# Exercise
Pull out every line in the data that has the string "follow" in it.

# Extracted data
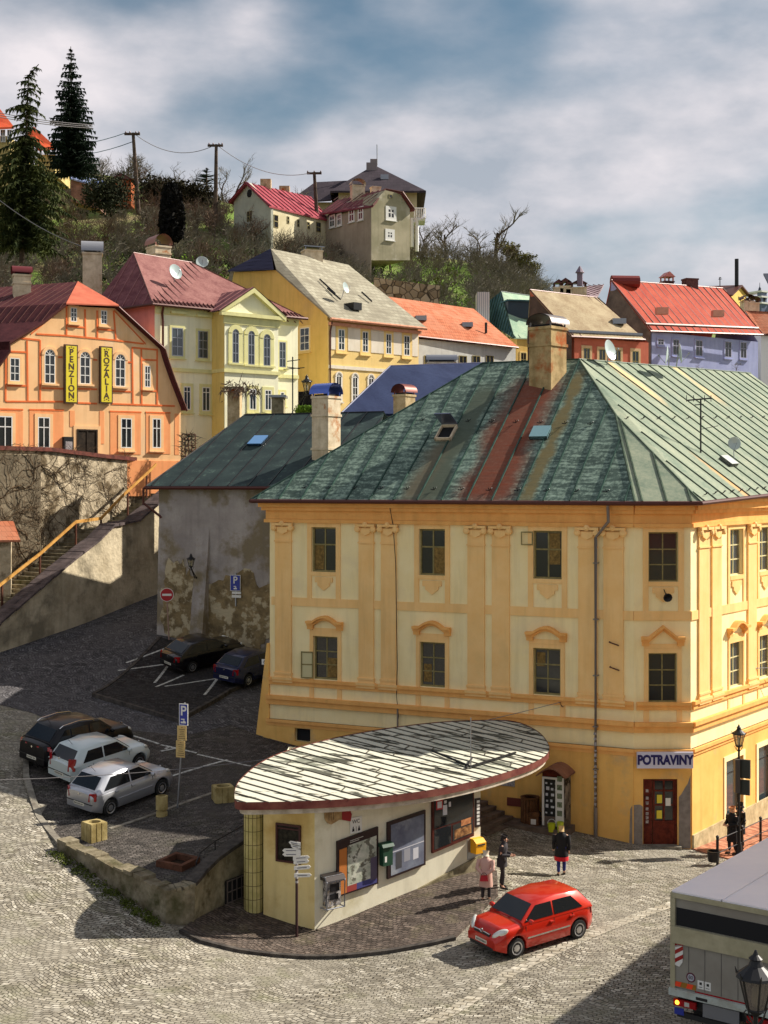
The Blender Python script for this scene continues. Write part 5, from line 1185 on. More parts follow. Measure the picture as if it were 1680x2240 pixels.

---

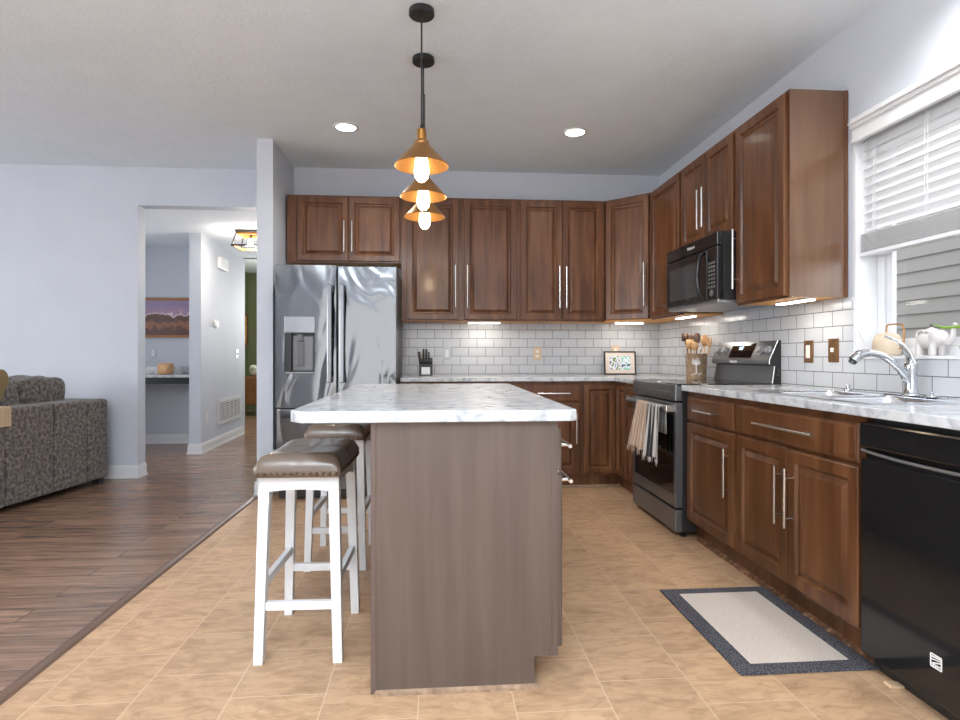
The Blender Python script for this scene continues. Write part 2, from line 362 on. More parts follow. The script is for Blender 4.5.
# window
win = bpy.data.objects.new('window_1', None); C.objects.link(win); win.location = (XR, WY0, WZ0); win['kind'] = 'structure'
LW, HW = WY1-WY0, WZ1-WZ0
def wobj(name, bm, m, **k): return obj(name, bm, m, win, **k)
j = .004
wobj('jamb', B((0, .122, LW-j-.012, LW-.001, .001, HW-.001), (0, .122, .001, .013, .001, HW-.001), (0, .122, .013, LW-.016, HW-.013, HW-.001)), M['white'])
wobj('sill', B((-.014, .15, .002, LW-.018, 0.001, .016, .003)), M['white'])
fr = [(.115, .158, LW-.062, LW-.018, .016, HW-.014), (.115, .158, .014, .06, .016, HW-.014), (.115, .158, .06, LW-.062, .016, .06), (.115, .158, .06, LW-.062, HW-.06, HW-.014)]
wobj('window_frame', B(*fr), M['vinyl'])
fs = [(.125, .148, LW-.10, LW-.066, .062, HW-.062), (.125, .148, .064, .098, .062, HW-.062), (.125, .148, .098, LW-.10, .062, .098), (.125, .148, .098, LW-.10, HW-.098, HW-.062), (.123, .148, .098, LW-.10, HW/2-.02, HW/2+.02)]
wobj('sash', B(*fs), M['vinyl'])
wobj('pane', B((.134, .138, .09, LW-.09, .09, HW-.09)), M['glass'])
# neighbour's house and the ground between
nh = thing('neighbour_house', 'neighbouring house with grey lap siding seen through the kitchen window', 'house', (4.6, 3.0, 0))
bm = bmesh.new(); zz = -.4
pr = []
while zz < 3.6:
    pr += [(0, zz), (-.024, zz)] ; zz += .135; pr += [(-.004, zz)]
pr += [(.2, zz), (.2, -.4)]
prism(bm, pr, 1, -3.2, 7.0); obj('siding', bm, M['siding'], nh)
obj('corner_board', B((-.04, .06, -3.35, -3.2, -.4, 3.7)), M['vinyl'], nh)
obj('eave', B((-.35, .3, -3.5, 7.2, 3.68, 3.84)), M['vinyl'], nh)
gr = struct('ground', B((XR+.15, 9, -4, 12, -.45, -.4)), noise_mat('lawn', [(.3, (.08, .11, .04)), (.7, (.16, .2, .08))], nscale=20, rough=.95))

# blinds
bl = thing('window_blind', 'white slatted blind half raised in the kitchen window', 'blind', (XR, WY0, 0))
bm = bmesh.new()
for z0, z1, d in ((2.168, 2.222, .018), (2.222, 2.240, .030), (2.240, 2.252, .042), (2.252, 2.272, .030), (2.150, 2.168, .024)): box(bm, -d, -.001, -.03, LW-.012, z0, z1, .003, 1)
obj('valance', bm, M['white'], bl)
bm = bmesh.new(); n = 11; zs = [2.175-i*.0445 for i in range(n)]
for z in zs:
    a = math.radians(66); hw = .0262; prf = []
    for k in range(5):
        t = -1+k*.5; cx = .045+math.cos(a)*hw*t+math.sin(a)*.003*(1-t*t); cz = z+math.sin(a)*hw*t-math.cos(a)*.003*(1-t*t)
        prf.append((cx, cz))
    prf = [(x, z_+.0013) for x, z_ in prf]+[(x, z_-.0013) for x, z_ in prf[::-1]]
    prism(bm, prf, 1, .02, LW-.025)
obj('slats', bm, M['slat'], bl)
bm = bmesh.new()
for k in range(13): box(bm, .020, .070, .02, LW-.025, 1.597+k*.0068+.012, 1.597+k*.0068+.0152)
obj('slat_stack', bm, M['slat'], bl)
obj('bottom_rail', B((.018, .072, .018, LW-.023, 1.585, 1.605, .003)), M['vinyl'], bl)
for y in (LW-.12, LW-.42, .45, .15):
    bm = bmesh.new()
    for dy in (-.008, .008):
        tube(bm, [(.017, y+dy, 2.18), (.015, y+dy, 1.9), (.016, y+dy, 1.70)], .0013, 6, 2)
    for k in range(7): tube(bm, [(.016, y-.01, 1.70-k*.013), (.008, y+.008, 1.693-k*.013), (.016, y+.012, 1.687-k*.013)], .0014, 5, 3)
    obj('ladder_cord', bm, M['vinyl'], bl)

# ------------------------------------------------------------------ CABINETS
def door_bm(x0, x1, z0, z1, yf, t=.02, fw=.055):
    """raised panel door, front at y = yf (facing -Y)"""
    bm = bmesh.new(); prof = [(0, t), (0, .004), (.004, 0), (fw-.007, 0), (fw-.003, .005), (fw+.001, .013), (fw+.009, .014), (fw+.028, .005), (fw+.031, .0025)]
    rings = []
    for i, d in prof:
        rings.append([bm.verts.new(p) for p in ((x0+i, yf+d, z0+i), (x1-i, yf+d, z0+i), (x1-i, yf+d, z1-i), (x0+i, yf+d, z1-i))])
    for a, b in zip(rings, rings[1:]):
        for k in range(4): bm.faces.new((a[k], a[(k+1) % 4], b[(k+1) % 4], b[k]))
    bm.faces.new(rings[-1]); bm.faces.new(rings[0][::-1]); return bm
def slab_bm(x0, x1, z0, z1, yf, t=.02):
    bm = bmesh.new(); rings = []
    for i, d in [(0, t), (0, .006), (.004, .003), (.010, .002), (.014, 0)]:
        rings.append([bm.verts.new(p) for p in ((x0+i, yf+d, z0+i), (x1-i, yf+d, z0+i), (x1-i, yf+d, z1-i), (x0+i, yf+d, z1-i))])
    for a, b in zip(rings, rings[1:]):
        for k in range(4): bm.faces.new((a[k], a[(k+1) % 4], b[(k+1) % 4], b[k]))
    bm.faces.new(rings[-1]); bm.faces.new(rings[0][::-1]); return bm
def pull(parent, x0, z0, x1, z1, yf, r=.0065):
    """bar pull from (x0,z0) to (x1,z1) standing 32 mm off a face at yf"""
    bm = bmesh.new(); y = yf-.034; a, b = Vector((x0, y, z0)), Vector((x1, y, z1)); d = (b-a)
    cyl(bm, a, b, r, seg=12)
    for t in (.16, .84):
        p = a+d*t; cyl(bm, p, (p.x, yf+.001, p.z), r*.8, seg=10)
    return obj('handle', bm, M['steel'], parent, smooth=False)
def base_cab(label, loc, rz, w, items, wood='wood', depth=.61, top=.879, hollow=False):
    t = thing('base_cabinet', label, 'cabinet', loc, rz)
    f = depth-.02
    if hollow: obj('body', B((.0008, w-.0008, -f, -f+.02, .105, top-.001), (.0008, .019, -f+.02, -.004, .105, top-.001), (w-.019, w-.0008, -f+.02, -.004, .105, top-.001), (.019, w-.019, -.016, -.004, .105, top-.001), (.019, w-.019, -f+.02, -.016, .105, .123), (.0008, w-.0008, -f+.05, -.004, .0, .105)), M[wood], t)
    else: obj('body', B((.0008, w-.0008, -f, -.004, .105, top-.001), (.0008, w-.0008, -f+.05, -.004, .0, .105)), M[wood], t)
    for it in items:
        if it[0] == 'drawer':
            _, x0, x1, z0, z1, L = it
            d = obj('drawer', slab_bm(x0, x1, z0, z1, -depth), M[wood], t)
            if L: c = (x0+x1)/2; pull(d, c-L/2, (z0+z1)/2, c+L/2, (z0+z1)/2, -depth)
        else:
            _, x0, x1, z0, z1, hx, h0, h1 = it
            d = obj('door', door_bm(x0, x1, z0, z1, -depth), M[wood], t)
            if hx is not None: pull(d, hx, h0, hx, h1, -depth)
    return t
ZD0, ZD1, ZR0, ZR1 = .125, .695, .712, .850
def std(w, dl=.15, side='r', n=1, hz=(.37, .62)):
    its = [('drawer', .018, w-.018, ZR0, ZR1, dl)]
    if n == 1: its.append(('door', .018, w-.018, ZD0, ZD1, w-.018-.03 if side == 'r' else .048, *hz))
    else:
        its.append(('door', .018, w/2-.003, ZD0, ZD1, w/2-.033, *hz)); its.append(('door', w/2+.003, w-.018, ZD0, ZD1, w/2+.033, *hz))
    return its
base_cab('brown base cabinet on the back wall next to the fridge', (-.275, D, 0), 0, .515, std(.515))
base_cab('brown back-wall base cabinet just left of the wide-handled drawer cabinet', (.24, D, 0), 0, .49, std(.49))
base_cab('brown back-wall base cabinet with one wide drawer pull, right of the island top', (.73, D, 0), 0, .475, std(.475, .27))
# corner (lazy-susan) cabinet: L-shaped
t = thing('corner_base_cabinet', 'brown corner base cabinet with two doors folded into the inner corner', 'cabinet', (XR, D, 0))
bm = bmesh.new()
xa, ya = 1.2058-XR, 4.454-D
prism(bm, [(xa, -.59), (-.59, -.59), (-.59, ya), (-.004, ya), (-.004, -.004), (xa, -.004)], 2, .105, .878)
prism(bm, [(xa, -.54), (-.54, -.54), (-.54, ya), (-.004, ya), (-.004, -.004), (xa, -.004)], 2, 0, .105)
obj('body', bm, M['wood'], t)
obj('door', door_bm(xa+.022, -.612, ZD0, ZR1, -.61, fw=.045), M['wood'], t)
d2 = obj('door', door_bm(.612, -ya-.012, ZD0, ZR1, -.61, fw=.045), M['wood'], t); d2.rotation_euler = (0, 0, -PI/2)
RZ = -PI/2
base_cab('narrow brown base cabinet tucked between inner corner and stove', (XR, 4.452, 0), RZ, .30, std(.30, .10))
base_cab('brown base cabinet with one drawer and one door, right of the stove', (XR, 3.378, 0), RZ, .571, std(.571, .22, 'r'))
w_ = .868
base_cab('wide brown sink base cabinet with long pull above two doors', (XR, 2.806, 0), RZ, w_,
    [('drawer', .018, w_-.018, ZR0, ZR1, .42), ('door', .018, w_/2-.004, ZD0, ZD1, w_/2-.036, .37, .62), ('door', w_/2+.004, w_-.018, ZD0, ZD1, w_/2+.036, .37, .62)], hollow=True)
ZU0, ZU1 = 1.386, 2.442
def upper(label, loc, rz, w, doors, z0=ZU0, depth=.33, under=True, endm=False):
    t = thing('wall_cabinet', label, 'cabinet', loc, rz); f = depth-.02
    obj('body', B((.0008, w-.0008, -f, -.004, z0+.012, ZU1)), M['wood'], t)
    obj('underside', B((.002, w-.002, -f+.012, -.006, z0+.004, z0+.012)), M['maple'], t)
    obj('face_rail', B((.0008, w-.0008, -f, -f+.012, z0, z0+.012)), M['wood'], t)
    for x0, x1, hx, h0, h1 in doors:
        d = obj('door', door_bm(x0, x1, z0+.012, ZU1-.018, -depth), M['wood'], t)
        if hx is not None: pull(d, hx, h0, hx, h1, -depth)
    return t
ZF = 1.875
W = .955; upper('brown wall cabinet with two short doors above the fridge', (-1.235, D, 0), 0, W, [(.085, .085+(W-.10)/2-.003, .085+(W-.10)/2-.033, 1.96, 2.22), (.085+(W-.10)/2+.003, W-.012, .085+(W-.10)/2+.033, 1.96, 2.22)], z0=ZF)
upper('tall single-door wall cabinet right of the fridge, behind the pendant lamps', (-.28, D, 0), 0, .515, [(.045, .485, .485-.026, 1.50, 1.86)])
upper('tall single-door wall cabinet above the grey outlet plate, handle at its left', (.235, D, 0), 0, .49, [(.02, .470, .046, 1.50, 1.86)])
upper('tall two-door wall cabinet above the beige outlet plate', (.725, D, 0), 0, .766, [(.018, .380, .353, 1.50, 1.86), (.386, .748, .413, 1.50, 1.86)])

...

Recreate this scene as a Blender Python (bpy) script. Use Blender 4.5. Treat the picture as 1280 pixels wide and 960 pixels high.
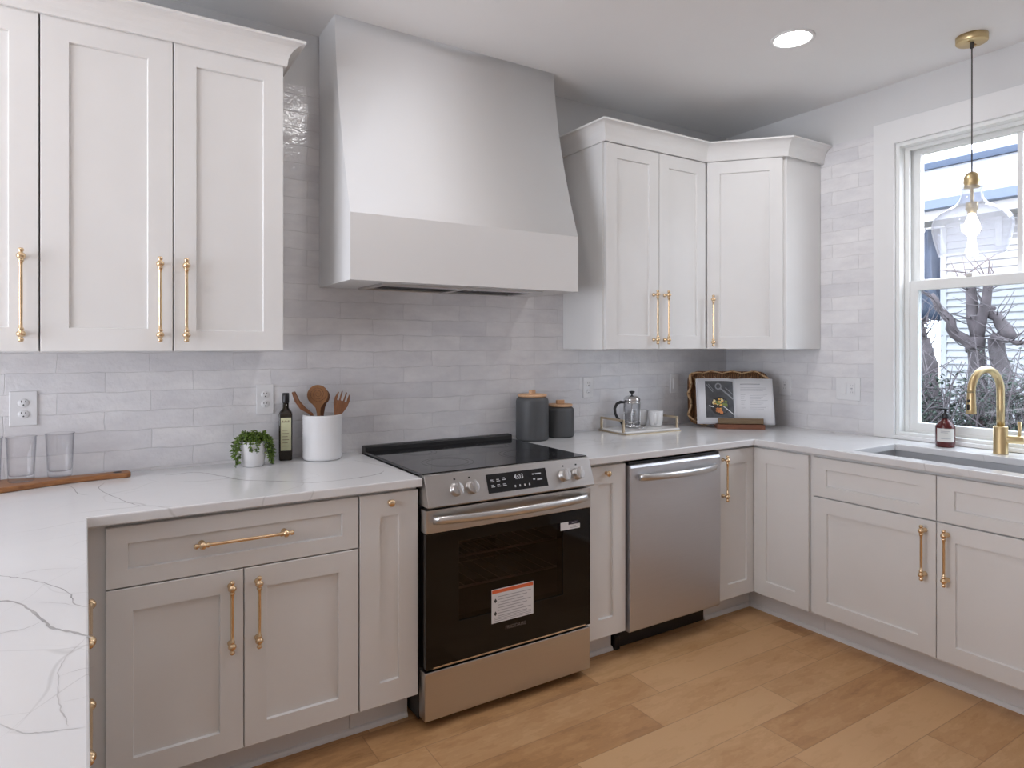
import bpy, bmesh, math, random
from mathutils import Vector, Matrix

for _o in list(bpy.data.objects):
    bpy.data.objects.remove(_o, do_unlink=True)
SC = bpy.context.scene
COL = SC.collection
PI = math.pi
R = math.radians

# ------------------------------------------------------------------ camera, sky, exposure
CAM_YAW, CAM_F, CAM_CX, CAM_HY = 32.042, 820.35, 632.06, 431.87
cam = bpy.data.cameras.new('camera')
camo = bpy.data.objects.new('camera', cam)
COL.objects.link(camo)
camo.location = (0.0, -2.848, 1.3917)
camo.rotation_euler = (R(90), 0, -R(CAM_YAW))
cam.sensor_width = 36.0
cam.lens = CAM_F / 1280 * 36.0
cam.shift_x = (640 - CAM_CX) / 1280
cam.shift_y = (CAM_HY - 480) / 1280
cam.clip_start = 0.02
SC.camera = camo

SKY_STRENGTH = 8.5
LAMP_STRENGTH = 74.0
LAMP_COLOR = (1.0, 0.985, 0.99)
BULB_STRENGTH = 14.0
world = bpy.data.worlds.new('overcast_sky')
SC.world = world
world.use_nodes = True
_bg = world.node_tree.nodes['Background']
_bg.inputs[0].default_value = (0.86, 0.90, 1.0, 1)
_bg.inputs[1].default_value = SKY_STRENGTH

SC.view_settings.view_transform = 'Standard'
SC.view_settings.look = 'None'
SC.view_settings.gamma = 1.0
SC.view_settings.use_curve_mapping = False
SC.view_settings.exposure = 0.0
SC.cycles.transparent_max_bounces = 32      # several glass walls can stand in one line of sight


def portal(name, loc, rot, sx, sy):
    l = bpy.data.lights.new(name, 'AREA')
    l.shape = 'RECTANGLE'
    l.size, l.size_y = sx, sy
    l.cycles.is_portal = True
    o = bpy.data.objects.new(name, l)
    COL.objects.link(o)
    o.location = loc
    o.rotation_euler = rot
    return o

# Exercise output
The Blender Python script for this scene continues. Write part 5, from line 1185 on. More parts follow. Measure the picture as if it were 1680x2240 pixels.
The Blender Python script for this scene continues. Write part 2, from line 362 on. More parts follow. The script is for Blender 4.5.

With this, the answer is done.